#### Given entries ####
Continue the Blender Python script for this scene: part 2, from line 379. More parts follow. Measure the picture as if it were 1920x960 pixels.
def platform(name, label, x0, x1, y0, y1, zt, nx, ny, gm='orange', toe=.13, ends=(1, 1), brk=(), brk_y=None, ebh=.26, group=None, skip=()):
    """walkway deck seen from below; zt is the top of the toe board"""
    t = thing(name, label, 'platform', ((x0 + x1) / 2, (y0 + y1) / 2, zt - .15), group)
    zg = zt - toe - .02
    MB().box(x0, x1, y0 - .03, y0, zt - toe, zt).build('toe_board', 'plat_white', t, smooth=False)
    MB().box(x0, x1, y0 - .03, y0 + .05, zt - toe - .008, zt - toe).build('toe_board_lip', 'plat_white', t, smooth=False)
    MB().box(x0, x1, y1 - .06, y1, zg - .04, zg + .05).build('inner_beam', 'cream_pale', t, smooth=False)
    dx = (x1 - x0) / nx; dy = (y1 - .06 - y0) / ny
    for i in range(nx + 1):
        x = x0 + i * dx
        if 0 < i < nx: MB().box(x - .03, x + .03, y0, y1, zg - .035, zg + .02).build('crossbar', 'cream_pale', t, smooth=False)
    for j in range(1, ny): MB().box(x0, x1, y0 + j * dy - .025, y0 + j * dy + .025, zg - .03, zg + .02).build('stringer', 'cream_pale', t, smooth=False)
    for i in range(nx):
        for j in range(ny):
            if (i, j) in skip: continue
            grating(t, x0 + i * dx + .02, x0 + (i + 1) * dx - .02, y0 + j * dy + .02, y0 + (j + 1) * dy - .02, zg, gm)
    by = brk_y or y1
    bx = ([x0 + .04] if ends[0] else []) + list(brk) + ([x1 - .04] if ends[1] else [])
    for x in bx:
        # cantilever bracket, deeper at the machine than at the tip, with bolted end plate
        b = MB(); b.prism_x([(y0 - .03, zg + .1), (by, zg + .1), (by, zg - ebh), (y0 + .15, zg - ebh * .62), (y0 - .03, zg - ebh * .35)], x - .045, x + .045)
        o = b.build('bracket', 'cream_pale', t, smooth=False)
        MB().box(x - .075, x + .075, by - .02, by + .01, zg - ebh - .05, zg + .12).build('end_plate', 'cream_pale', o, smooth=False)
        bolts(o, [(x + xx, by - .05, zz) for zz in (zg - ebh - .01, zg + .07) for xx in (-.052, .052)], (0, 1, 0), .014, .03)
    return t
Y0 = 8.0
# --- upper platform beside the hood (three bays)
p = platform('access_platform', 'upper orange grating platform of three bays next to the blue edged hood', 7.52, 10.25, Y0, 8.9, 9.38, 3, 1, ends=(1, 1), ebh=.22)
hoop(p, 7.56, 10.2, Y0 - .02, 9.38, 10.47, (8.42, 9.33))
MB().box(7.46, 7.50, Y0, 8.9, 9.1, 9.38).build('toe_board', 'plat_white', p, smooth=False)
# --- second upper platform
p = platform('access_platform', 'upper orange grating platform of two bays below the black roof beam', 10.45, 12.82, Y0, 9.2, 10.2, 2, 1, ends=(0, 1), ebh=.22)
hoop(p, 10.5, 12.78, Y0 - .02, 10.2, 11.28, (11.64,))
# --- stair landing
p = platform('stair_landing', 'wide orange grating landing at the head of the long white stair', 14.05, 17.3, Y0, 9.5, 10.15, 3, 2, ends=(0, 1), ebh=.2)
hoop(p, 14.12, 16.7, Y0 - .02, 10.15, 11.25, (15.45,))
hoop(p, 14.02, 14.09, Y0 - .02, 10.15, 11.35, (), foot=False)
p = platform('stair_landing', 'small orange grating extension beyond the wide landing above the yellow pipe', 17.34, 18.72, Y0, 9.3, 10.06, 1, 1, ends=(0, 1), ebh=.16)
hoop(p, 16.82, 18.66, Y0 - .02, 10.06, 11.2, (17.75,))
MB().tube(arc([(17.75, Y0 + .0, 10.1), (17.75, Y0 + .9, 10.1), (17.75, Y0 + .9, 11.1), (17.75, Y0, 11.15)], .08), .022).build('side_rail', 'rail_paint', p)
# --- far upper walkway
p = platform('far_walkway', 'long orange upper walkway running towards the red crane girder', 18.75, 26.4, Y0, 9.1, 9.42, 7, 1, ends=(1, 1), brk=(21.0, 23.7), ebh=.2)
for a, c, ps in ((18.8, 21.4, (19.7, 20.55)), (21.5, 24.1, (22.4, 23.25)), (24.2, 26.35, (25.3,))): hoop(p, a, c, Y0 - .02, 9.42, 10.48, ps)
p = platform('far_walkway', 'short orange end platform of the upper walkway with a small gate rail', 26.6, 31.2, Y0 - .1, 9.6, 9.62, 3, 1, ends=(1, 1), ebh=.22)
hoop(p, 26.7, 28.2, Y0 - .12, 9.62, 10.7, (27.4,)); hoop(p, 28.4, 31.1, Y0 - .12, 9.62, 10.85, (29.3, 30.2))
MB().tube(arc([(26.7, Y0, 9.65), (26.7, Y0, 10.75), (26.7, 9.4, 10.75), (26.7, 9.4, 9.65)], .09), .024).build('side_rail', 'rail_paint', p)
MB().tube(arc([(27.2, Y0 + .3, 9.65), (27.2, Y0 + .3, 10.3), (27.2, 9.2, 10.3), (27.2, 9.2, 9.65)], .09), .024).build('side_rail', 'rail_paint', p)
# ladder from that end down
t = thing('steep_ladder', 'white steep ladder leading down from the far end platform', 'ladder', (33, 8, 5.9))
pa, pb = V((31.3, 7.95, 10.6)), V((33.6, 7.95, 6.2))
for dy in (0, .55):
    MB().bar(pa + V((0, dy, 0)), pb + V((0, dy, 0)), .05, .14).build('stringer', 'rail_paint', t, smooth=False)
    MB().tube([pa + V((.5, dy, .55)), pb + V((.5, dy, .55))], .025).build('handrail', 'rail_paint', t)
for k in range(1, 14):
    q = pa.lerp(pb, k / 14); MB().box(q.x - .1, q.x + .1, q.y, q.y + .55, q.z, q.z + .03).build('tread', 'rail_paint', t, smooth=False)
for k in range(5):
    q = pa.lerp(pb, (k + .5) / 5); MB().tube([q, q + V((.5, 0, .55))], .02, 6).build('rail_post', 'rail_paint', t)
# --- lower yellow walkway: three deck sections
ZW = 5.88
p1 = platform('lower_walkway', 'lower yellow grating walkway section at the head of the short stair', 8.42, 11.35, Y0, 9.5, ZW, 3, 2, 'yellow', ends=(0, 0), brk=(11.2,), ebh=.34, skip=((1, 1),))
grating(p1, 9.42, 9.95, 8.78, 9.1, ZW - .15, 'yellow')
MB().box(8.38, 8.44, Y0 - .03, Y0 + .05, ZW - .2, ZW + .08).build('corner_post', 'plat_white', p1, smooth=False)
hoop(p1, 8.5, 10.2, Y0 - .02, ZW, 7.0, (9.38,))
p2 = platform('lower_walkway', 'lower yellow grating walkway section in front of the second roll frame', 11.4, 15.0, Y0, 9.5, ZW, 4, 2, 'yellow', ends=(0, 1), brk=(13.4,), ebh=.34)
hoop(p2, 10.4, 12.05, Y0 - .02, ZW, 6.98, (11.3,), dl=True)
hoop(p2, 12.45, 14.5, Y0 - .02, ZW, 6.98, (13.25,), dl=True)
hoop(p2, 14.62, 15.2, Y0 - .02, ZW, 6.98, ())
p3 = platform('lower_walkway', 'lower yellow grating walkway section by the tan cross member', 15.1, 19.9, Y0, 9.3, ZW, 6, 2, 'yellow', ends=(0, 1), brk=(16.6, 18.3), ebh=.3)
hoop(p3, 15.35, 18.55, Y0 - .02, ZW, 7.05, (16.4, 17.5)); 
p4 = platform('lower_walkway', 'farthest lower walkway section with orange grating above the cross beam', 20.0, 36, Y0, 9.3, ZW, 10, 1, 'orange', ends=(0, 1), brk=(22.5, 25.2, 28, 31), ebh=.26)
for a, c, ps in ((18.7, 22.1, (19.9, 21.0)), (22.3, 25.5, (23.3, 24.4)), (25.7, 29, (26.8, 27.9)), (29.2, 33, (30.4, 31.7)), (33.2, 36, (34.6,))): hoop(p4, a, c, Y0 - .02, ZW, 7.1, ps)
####
#### Given entries ####
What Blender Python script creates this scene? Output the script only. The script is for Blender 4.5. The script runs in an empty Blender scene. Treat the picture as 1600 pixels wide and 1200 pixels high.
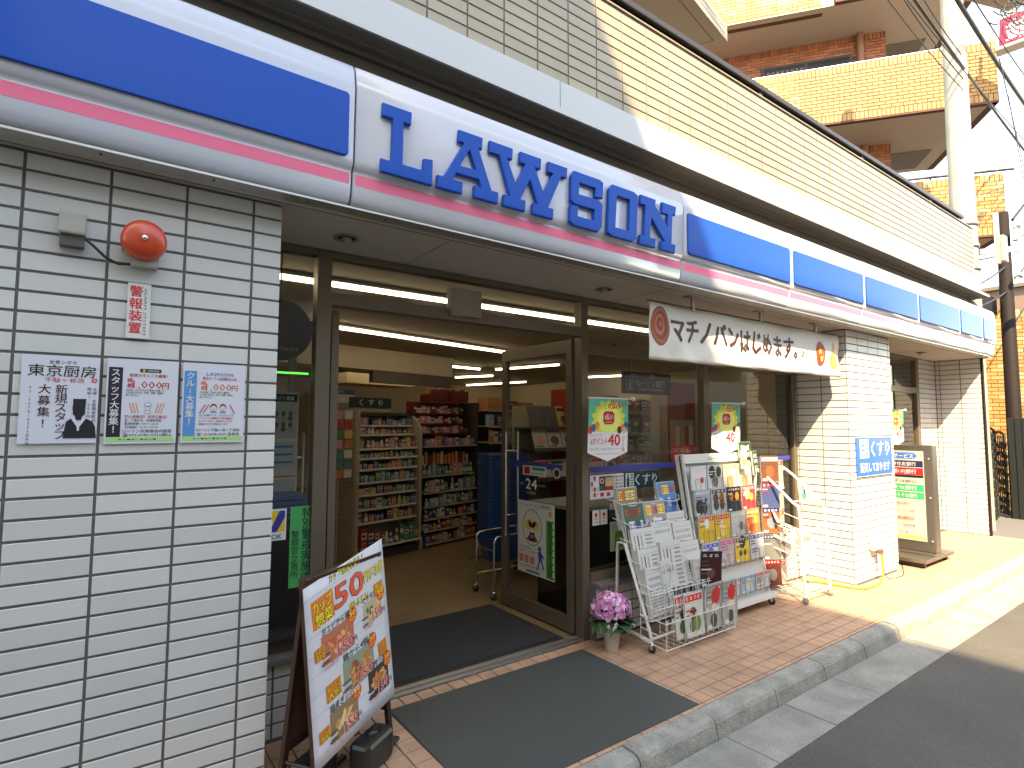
####
**Given problem:**
Give every line of the material that includes the string "Python".

**Written response:**
Continue the Blender Python script for this scene: part 2, from line 379. More parts follow. Measure the picture as if it were 1920x960 pixels.
What Blender Python script creates this scene? Output the script only. The script is for Blender 4.5. The script runs in an empty Blender scene. Treat the picture as 1600 pixels wide and 1200 pixels high.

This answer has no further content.